Dataset content:
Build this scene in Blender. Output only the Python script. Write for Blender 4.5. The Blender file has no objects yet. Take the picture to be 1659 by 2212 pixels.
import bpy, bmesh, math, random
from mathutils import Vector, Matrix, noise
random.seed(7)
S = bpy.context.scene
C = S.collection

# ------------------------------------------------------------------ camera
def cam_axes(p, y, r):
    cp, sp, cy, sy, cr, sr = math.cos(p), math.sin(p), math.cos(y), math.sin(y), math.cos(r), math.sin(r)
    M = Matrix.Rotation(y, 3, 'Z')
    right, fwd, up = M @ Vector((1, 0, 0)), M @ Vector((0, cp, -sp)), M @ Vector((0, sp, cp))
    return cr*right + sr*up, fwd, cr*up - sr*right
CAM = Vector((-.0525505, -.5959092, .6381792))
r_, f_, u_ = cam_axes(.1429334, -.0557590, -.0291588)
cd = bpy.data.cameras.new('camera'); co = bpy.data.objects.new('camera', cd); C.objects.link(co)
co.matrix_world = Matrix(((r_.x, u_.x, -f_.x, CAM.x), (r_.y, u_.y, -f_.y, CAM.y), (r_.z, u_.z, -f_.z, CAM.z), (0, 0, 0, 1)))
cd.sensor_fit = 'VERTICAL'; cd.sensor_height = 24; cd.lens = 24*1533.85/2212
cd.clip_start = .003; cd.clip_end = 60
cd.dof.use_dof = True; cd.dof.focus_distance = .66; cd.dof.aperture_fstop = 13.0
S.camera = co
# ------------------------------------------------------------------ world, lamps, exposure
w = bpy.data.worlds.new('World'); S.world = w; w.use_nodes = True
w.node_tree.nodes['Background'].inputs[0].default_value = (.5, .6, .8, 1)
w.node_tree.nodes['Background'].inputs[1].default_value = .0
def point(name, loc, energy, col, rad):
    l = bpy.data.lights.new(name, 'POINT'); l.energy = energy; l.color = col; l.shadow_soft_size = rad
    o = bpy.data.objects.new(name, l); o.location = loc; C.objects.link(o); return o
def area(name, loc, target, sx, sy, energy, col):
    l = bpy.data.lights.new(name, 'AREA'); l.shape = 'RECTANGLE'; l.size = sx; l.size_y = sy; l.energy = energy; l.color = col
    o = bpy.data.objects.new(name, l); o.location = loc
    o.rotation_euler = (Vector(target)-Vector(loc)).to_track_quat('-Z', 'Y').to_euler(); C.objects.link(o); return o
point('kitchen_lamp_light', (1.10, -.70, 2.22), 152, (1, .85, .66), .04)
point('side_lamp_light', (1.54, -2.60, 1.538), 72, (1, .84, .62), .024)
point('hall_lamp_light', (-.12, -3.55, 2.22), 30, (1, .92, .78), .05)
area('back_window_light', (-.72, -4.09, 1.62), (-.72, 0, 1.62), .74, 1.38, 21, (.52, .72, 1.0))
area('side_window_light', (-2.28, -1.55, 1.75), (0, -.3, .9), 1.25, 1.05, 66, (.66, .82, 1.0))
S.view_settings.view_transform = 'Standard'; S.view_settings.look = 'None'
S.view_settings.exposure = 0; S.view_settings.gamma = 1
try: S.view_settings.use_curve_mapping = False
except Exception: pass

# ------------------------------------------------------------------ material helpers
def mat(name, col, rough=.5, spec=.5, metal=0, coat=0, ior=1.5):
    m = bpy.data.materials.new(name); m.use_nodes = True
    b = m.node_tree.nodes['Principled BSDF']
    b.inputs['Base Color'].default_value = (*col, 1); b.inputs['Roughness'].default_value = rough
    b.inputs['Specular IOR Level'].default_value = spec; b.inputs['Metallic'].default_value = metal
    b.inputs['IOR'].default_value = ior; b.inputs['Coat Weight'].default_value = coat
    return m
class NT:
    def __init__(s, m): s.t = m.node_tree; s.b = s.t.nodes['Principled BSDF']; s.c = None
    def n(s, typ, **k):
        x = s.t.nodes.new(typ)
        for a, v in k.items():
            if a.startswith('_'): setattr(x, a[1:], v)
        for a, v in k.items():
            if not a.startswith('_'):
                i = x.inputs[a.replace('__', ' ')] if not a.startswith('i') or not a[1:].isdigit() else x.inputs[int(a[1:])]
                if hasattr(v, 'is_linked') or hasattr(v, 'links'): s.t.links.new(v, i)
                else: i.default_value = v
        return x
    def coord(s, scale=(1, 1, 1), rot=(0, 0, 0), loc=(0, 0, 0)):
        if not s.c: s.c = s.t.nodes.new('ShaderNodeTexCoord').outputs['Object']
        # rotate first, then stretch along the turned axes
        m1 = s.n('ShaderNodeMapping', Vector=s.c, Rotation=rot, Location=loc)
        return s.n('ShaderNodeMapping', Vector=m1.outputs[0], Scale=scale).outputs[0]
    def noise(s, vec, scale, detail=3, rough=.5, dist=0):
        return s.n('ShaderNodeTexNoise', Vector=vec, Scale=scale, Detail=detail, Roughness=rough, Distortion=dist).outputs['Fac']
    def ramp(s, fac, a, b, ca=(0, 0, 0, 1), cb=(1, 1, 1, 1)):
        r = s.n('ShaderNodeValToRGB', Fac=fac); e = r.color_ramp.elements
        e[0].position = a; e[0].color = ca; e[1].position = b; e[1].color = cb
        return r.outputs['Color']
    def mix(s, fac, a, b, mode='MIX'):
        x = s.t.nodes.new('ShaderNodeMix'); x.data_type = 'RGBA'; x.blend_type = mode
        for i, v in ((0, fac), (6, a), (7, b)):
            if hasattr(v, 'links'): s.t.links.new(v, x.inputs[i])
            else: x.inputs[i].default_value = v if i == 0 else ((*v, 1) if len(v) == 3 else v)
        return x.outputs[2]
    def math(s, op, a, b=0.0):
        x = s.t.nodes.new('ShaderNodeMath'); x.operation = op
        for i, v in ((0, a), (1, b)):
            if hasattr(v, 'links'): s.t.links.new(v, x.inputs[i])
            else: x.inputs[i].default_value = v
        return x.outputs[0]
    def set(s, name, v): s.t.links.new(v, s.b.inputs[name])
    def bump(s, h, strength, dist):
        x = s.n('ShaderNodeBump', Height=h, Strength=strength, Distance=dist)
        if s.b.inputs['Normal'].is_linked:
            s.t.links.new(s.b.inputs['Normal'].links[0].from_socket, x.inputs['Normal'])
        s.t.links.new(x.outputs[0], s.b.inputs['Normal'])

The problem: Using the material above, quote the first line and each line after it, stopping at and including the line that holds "C = S.collection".

Complete answer:
Build this scene in Blender. Output only the Python script. Write for Blender 4.5. The Blender file has no objects yet. Take the picture to be 1659 by 2212 pixels.
import bpy, bmesh, math, random
from mathutils import Vector, Matrix, noise
random.seed(7)
S = bpy.context.scene
C = S.collection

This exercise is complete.